TASK DIRECTIONS — Output every record word for word.

#####

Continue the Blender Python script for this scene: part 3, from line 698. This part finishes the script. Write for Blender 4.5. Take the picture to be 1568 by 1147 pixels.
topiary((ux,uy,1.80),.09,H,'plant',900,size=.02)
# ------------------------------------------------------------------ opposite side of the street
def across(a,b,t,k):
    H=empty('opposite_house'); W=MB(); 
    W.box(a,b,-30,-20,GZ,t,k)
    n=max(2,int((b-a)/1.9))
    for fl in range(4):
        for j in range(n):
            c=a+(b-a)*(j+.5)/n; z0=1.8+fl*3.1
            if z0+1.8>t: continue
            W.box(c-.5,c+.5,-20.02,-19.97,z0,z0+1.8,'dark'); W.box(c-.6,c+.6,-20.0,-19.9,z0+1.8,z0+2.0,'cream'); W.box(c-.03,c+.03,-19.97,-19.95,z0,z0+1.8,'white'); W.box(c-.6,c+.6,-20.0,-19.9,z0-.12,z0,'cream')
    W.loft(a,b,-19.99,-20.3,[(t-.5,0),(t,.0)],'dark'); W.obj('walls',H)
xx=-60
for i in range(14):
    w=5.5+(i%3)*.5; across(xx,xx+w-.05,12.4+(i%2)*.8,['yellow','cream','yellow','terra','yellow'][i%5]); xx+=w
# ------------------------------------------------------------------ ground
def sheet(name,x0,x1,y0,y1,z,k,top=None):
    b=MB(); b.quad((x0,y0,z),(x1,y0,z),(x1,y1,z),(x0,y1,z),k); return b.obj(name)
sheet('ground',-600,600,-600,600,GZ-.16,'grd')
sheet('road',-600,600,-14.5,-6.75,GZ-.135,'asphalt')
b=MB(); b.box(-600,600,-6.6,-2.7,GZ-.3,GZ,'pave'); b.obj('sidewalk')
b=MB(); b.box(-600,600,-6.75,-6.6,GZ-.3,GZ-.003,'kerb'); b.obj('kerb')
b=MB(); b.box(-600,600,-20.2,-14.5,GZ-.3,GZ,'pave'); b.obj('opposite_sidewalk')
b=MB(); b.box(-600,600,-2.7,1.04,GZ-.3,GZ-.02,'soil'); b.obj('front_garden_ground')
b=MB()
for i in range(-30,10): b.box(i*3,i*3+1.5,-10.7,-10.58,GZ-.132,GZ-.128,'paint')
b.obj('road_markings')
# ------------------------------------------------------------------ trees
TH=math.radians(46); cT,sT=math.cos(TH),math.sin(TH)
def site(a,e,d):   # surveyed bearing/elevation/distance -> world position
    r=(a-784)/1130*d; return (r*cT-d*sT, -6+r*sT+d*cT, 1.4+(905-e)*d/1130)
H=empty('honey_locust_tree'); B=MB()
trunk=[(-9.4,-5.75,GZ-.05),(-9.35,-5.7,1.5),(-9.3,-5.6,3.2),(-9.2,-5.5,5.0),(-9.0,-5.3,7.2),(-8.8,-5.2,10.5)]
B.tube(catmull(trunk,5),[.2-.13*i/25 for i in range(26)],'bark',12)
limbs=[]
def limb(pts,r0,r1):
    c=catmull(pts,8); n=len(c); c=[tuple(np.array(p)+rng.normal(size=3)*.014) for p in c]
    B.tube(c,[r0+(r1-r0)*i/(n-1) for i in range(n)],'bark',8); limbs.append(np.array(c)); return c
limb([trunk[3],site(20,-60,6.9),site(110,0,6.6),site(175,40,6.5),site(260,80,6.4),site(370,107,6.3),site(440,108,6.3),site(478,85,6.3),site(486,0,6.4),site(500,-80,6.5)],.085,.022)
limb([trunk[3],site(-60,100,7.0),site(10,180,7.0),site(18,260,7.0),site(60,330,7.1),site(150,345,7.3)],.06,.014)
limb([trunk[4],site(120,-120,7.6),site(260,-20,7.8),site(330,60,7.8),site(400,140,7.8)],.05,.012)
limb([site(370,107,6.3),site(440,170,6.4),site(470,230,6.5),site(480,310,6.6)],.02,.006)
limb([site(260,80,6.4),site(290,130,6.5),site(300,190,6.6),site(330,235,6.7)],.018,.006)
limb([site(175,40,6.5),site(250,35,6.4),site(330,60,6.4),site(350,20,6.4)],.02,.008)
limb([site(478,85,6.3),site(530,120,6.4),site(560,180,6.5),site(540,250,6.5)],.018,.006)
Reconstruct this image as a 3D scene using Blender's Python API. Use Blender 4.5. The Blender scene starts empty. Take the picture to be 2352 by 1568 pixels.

#####

TASK ANSWER —
Continue the Blender Python script for this scene: part 3, from line 698. This part finishes the script. Write for Blender 4.5. Take the picture to be 1568 by 1147 pixels.
topiary((ux,uy,1.80),.09,H,'plant',900,size=.02)
# ------------------------------------------------------------------ opposite side of the street
def across(a,b,t,k):
    H=empty('opposite_house'); W=MB(); 
    W.box(a,b,-30,-20,GZ,t,k)
    n=max(2,int((b-a)/1.9))
    for fl in range(4):
        for j in range(n):
            c=a+(b-a)*(j+.5)/n; z0=1.8+fl*3.1
            if z0+1.8>t: continue
            W.box(c-.5,c+.5,-20.02,-19.97,z0,z0+1.8,'dark'); W.box(c-.6,c+.6,-20.0,-19.9,z0+1.8,z0+2.0,'cream'); W.box(c-.03,c+.03,-19.97,-19.95,z0,z0+1.8,'white'); W.box(c-.6,c+.6,-20.0,-19.9,z0-.12,z0,'cream')
    W.loft(a,b,-19.99,-20.3,[(t-.5,0),(t,.0)],'dark'); W.obj('walls',H)
xx=-60
for i in range(14):
    w=5.5+(i%3)*.5; across(xx,xx+w-.05,12.4+(i%2)*.8,['yellow','cream','yellow','terra','yellow'][i%5]); xx+=w
# ------------------------------------------------------------------ ground
def sheet(name,x0,x1,y0,y1,z,k,top=None):
    b=MB(); b.quad((x0,y0,z),(x1,y0,z),(x1,y1,z),(x0,y1,z),k); return b.obj(name)
sheet('ground',-600,600,-600,600,GZ-.16,'grd')
sheet('road',-600,600,-14.5,-6.75,GZ-.135,'asphalt')
b=MB(); b.box(-600,600,-6.6,-2.7,GZ-.3,GZ,'pave'); b.obj('sidewalk')
b=MB(); b.box(-600,600,-6.75,-6.6,GZ-.3,GZ-.003,'kerb'); b.obj('kerb')
b=MB(); b.box(-600,600,-20.2,-14.5,GZ-.3,GZ,'pave'); b.obj('opposite_sidewalk')
b=MB(); b.box(-600,600,-2.7,1.04,GZ-.3,GZ-.02,'soil'); b.obj('front_garden_ground')
b=MB()
for i in range(-30,10): b.box(i*3,i*3+1.5,-10.7,-10.58,GZ-.132,GZ-.128,'paint')
b.obj('road_markings')
# ------------------------------------------------------------------ trees
TH=math.radians(46); cT,sT=math.cos(TH),math.sin(TH)
def site(a,e,d):   # surveyed bearing/elevation/distance -> world position
    r=(a-784)/1130*d; return (r*cT-d*sT, -6+r*sT+d*cT, 1.4+(905-e)*d/1130)
H=empty('honey_locust_tree'); B=MB()
trunk=[(-9.4,-5.75,GZ-.05),(-9.35,-5.7,1.5),(-9.3,-5.6,3.2),(-9.2,-5.5,5.0),(-9.0,-5.3,7.2),(-8.8,-5.2,10.5)]
B.tube(catmull(trunk,5),[.2-.13*i/25 for i in range(26)],'bark',12)
limbs=[]
def limb(pts,r0,r1):
    c=catmull(pts,8); n=len(c); c=[tuple(np.array(p)+rng.normal(size=3)*.014) for p in c]
    B.tube(c,[r0+(r1-r0)*i/(n-1) for i in range(n)],'bark',8); limbs.append(np.array(c)); return c
limb([trunk[3],site(20,-60,6.9),site(110,0,6.6),site(175,40,6.5),site(260,80,6.4),site(370,107,6.3),site(440,108,6.3),site(478,85,6.3),site(486,0,6.4),site(500,-80,6.5)],.085,.022)
limb([trunk[3],site(-60,100,7.0),site(10,180,7.0),site(18,260,7.0),site(60,330,7.1),site(150,345,7.3)],.06,.014)
limb([trunk[4],site(120,-120,7.6),site(260,-20,7.8),site(330,60,7.8),site(400,140,7.8)],.05,.012)
limb([site(370,107,6.3),site(440,170,6.4),site(470,230,6.5),site(480,310,6.6)],.02,.006)
limb([site(260,80,6.4),site(290,130,6.5),site(300,190,6.6),site(330,235,6.7)],.018,.006)
limb([site(175,40,6.5),site(250,35,6.4),site(330,60,6.4),site(350,20,6.4)],.02,.008)
limb([site(478,85,6.3),site(530,120,6.4),site(560,180,6.5),site(540,250,6.5)],.018,.006)
Reconstruct this image as a 3D scene using Blender's Python API. Use Blender 4.5. The Blender scene starts empty. Take the picture to be 2352 by 1568 pixels.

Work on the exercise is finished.